A genuinely able pianist with a mellow, beguiling voice, a natural entertainer who sometimes played the vibraphone with swizzle sticks and coaxed tunes from snare drums, Slim Gaillard carved a career as a jazz cartoon character; his only rival as a humorous jazzman was Thomas “Fats” Waller. His verbal fantasies—“How High the Moon” conjured moon potatoes as large as the Hollywood Bowl, diggable only by bulldozers—outweighed his instrumental improvisations.
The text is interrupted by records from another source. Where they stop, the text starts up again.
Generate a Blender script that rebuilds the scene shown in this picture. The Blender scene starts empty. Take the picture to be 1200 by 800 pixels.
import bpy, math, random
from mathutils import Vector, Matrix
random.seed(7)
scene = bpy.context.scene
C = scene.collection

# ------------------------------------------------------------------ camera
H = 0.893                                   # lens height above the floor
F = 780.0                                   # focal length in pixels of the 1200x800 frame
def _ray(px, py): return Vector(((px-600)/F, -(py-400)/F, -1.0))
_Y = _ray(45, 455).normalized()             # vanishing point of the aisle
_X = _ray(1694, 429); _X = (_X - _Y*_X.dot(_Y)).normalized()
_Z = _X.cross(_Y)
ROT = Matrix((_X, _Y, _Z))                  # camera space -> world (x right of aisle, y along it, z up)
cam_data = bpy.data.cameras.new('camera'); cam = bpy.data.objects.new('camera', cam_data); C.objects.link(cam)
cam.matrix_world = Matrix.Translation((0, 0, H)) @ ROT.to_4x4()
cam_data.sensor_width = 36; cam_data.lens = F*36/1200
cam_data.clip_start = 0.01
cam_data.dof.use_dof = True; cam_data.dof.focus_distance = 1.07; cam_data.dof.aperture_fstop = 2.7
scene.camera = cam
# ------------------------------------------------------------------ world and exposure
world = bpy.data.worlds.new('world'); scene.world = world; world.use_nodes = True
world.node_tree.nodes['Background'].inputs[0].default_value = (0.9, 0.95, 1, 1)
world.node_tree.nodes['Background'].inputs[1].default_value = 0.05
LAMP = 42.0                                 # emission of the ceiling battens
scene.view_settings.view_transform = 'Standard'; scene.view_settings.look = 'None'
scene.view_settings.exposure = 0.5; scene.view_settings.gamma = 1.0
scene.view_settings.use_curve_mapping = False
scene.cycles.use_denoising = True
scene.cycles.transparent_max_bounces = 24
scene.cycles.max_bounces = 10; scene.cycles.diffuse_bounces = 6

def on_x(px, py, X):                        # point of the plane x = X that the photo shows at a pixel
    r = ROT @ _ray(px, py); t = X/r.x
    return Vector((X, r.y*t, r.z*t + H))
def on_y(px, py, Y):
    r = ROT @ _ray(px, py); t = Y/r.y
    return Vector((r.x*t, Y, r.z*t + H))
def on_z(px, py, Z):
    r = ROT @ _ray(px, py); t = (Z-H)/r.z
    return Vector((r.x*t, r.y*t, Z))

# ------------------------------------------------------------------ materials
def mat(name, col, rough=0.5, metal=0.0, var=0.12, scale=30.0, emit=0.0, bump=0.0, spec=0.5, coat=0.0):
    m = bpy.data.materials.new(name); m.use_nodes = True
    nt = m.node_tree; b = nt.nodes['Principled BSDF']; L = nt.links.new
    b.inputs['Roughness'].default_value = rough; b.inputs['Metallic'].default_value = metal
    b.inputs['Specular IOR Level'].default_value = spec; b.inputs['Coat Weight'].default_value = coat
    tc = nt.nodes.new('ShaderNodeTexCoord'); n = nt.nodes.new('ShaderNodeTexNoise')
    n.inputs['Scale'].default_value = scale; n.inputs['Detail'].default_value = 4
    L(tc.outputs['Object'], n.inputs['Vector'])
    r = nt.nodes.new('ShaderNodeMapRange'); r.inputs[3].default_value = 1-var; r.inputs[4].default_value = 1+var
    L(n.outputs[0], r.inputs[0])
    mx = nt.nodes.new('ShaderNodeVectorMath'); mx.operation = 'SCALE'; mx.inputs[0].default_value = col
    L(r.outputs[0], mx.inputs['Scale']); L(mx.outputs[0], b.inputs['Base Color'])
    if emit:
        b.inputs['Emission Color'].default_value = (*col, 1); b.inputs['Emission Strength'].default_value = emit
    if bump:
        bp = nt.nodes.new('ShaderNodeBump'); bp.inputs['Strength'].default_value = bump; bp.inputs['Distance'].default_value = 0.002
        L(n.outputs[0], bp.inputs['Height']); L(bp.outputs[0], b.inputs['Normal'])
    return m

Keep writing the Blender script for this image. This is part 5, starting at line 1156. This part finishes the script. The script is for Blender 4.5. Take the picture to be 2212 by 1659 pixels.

His lyrics were often doggerel, but also (as on the night at Birdland when he created the impromptu “Billie Holiday, I Love You” in order to restore the haggard Billie Holiday’s confidence) typically playful, human, and kind.

Annotated Bibliography

•Some of Gaillard’s papers and other memorabilia are held by family members in California; others are privately held in Japan. Although Gaillard is sometimes credited with writing an autobiography, the book was never finished. He is mentioned in numerous other autobiographies and critical works, including Arnold Shaw, The Street That Never Slept: New York’s Fabled Fifty-second Street (1971); Lewis Porter, A Lester Young Reader (1991); Bill Crow, From Birdland to Broadway (1992); and David Ritz, Divided Soul: The Life of Marvin Gaye (1985). The Viking critical edition of Kerouac’s On The Road (1979) includes useful critical commentary. Gaillard was regularly covered by British periodicals in his final ten years. A Gaillard discography appears in Discographical Forum, nos. 49 and 50 (1985). The best obituary is Burt Folkart’s in the Los Angeles Times, 27 Feb. 1991.

Bibliography

  • Shaw, Arnold . The Street That Never Slept: New York’s Fabled Fifty-second Street (1971).
  • Porter, Lewis A Lester Young Reader (1991).
  • Crow, Bill . From Birdland to Broadway (1992).
  • Ritz, David . Divided Soul: The Life of Marvin Gaye (1985).
  • Kerouac, Jack . On The Road, Viking critical edition (1979).
  • Discographical Forum, nos. 49 and 50 (1985).
  • Obituary, Los Angeles Times, (27 Feb. 1991).